Now we will write the dissociation reaction for this complex.
\[[Co{({\text{N}}{{\text{H}}_{\text{3}}}{\text{)}}_{\text{6}}}]C{l_3} \to {[Co{({\text{N}}{{\text{H}}_{\text{3}}}{\text{)}}_{\text{6}}}]^{3 + }} + {\text{3C}}{{\text{l}}^{\text{ - }}}\]

Thus, Hexamminecobalt (III) chloride complex dissociates into 4 ions in solution. Hence, option (A) Hexamminecobalt (III) chloride is an incorrect answer.

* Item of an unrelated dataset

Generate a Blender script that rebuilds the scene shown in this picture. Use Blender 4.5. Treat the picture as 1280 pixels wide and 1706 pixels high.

B) Pentaammine Sulphato Cobalt(III ) chloride

Here, ligands are ammine and sulphato. Penta indicates that there are 5 amine ligands. So, the formula of Pentaammine Sulphato Cobalt (III ) ion is \[{[Co(S{O_4}){({\text{N}}{{\text{H}}_{\text{3}}}{\text{)}}_{\text{5}}}]^ + }\]. Thus, we can say that 1 chloride ion will associate with cation to neutralize the +1 charge on it. Hence, the formula of Pentaammine Sulphato Cobalt (III) chloride is\[[Co(S{O_4}){({\text{N}}{{\text{H}}_{\text{3}}}{\text{)}}_{\text{5}}}{\text{]Cl}}\].

Now we will write the dissociation reaction for this complex.
\[[Co(S{O_4}){({\text{N}}{{\text{H}}_{\text{3}}}{\text{)}}_{\text{5}}}{\text{]Cl}} \to {[Co(S{O_4}){({\text{N}}{{\text{H}}_{\text{3}}}{\text{)}}_{\text{5}}}]^ + } + {\text{C}}{{\text{l}}^{\text{ - }}}\]

Thus, Pentaammine Sulphato Cobalt (III) chloride complex dissociates into 2 ions in solution. Hence, option (B) Pentaammine Sulphato Cobalt (III) chloride is an incorrect answer.


C) Pentaamminechloridocobalt(III)sulphate: Here, ligands are ammine and chlorido. Penta indicates that there are 5 amine ligands. So, the formula of Pentaamminechlorocobalt(III) ion is \[{[CoCl{({\text{N}}{{\text{H}}_{\text{3}}}{\text{)}}_{\text{5}}}]^{2 + }}\]. Thus, we can say that 1 sulphate ion will associate with cation to neutralize the +2 charge on it. Hence, the formula of Pentaamminechlorocobalt (III) sulphate is\[[CoCl{({\text{N}}{{\text{H}}_{\text{3}}}{\text{)}}_{\text{5}}}]S{O_4}\].

Now we will write the dissociation reaction for this complex.
\[[CoCl{({\text{N}}{{\text{H}}_{\text{3}}}{\text{)}}_{\text{5}}}]S{O_4} \to {[CoCl{({\text{N}}{{\text{H}}_{\text{3}}}{\text{)}}_{\text{5}}}]^{2 + }} + {\text{S}}{{\text{O}}_{\text{4}}}^{2 - }\]

Thus, Pentaamminechloridocobalt (III) sulphate complex dissociates into 2 ions in solution. Hence, option (C) Pentaamminechlorocobalt (III) sulphate is an incorrect answer.

D) Pentaamminechloridocobalt(III) chloride: Here, ligands are ammine and chlorido. Penta indicates that there are 5 amine ligands. So, the formula of Pentaamminechlorocobalt (III) ion is \[{[CoCl{({\text{N}}{{\text{H}}_{\text{3}}}{\text{)}}_{\text{5}}}]^{2 + }}\].
Thus, we can say that 2 chloride ions will associate with cation to neutralize the +2 charge on it. Hence, the formula of Pentaamminechlorocobalt (III) chloride is\[[CoCl{({\text{N}}{{\text{H}}_{\text{3}}}{\text{)}}_{\text{5}}}]C{l_2}\].
Now we will write the dissociation reaction for this complex.
\[[CoCl{({\text{N}}{{\text{H}}_{\text{3}}}{\text{)}}_{\text{5}}}{\text{]C}}{{\text{l}}_{\text{2}}} \to {[CoCl{({\text{N}}{{\text{H}}_{\text{3}}}{\text{)}}_{\text{5}}}]^{2 + }} + {\text{2C}}{{\text{l}}^{\text{ - }}}\]
Thus, Pentaamminechloridocobalt (III) chloride complex dissociates into 3 ions in solution.

Hence, option (D) Pentaamminechloridocobalt (III) chloride is the correct answer.

Note: Sum of the oxidation state of metal ions and total charge of ligand gives the charge on the complex ion. Using the charge on the complex we can determine the number of ions associated with the complex ion.